“We view it as a positive sign from the state and a partnership move. That tells us the state is still willing to work with us,” said Matt Schnipke of the Warren County Port Authority.
The initiative to sell the state land began while John Kasich was governor and moved forward in 2016 as the state stopped farming lands around eight prisons. The Warren County land is some of more than 700 acres there formerly farmed by the state prison.
Without the new law, the deadline for sale of up to 12,500 acres of state land, later narrowed down to less than 7,000, would have passed at the end of September.
Credit: Lawrence Budd
Credit: Lawrence Budd
On Sept. 24, the Warren County Regional Planning Commission Executive Committee recommended approval of changes to the zoning of the 196 acres, which wraps around the racino property at the northeast corner of Union Road and Ohio 63, just east of Monroe.

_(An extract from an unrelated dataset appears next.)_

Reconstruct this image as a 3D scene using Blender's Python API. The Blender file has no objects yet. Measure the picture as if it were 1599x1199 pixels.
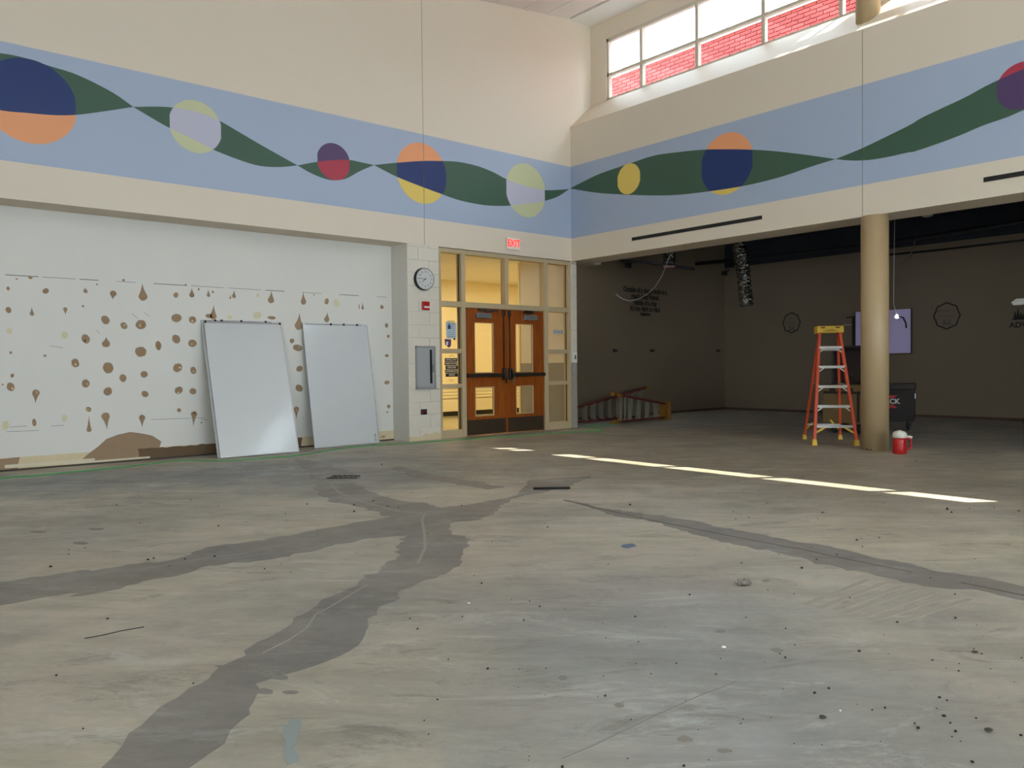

The land uses would be “similar to the industrial uses developed in the nearby Park North Industrial Park that has been developed with a variety of warehousing and fulfillment center uses,” according to a staff report.
Other potential uses would include entertainment and recreation, lodging, service, retail and professional office.
The sale would include an easement so prison officials could still get to the sewage treatment plant for the prisons. The deadline for sale is now June 30, 2021.
Other state land that was not included in the new law is available around the Warren County prisons and includes roughly 767 acres along Ohio 63, east of the I- 75 interchange, a Premium Outlets Mall and other retail development.
There are 558 acres north of Ohio 63, east of Union Road, and 209 acres south of Ohio 63, most on the southwest corner of Ohio 63′s intersection with Ohio 741, just west of Lebanon city limits, according to maps provided by the Ohio Department of Administrative Services.
It is also just west of 1,400 acres, including Otterbein SeniorLife’s main campus and the Union Village planned community.